** START OF DATASET ROWS **
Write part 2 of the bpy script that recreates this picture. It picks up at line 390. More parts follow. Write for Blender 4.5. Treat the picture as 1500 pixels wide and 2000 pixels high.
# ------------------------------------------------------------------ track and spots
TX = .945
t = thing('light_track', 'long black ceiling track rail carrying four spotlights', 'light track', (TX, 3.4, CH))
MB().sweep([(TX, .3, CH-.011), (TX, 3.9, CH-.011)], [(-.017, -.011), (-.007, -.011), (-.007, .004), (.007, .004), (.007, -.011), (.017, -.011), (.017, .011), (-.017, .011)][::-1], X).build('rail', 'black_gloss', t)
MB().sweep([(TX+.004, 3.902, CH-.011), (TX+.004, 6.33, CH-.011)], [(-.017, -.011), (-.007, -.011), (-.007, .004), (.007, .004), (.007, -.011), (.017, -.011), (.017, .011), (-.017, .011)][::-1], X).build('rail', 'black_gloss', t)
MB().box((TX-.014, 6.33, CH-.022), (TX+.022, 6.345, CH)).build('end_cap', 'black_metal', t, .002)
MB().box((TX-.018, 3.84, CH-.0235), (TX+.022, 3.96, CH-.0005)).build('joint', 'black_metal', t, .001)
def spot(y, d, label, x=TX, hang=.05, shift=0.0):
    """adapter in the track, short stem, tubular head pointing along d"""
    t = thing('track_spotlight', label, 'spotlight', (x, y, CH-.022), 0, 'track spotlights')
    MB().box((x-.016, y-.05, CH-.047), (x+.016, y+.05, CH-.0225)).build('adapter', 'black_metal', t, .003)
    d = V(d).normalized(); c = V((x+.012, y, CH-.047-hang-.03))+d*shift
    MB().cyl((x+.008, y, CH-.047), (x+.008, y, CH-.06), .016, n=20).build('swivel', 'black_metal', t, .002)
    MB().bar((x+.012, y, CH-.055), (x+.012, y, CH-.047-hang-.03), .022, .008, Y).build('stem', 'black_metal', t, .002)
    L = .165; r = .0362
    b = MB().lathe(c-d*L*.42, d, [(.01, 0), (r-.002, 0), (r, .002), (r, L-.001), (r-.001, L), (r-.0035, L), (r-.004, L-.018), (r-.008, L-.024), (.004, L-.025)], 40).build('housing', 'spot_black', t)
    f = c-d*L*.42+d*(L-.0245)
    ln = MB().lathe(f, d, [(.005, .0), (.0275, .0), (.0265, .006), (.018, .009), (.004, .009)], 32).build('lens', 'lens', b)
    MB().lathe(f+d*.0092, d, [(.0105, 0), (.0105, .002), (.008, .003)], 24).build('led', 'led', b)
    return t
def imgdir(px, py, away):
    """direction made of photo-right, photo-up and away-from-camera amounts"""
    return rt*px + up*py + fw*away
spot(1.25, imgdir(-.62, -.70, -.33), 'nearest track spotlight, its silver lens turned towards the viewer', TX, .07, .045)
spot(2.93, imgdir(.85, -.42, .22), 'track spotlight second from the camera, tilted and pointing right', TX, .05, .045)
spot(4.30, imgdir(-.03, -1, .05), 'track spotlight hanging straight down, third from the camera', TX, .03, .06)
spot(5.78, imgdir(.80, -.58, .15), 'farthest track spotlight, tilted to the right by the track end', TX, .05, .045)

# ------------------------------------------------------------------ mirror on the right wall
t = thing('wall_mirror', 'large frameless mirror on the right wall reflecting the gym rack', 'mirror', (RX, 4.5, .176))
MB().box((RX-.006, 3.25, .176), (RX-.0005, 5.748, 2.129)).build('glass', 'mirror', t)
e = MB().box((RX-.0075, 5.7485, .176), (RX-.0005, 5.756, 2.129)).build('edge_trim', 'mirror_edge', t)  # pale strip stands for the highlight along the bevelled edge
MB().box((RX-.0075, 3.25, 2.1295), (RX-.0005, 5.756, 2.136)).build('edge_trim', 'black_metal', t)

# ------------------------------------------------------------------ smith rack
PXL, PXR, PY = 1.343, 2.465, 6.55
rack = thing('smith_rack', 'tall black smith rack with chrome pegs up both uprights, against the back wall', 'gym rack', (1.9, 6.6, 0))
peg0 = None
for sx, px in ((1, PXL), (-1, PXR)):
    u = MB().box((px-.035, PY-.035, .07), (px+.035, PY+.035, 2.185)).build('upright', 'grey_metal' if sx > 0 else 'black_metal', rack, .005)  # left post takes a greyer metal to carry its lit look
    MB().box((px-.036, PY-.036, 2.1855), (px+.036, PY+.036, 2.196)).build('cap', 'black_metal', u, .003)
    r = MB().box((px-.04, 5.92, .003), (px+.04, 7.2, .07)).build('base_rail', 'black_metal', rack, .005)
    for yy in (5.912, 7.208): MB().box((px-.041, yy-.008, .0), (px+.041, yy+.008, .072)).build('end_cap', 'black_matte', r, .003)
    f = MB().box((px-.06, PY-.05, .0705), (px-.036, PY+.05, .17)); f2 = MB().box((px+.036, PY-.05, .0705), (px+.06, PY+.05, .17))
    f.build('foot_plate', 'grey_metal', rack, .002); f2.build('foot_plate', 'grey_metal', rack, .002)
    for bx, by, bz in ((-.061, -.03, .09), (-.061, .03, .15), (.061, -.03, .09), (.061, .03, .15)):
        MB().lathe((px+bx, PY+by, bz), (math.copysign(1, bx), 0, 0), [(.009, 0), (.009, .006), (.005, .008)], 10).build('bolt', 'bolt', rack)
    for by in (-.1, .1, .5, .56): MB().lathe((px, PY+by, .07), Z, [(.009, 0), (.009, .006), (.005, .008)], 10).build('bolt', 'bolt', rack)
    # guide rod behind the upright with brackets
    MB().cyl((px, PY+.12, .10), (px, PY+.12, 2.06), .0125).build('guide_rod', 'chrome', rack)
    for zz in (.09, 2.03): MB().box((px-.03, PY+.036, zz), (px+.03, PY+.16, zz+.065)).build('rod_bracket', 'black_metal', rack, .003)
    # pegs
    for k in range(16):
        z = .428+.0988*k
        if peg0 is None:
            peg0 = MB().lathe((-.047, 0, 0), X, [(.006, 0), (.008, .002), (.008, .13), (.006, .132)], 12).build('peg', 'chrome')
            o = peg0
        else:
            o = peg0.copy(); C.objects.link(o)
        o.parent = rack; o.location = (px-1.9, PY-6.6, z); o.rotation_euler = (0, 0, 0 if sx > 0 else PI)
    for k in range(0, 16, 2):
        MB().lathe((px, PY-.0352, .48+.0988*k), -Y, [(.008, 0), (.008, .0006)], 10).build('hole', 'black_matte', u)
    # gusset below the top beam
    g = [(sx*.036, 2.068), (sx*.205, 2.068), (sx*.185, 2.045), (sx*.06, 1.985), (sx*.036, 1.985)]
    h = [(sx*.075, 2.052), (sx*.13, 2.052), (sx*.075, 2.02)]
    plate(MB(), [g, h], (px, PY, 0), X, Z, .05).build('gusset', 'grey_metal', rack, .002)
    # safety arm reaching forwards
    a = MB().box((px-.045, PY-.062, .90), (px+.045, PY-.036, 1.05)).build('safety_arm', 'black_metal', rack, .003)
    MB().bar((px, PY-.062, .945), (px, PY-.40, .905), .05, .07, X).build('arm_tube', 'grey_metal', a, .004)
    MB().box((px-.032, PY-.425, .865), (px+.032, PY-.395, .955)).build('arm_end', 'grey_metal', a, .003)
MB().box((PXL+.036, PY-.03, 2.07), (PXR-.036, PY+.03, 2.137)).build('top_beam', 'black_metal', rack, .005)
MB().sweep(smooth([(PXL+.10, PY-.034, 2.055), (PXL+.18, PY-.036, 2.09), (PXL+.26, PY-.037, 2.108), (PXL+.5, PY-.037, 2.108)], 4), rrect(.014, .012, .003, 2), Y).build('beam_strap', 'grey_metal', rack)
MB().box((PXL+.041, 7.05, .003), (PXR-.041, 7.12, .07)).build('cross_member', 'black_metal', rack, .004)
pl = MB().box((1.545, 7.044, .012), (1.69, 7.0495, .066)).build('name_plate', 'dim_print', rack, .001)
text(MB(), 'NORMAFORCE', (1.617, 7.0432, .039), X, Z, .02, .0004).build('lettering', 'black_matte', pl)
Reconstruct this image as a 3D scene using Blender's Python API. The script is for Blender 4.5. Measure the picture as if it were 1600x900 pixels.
** END OF DATASET ROWS **
TASK:
Pull every line containing "Blender" from the data.

RESPONSE TO THIS EXERCISE:
Write part 2 of the bpy script that recreates this picture. It picks up at line 390. More parts follow. Write for Blender 4.5. Treat the picture as 1500 pixels wide and 2000 pixels high.
Reconstruct this image as a 3D scene using Blender's Python API. The script is for Blender 4.5. Measure the picture as if it were 1600x900 pixels.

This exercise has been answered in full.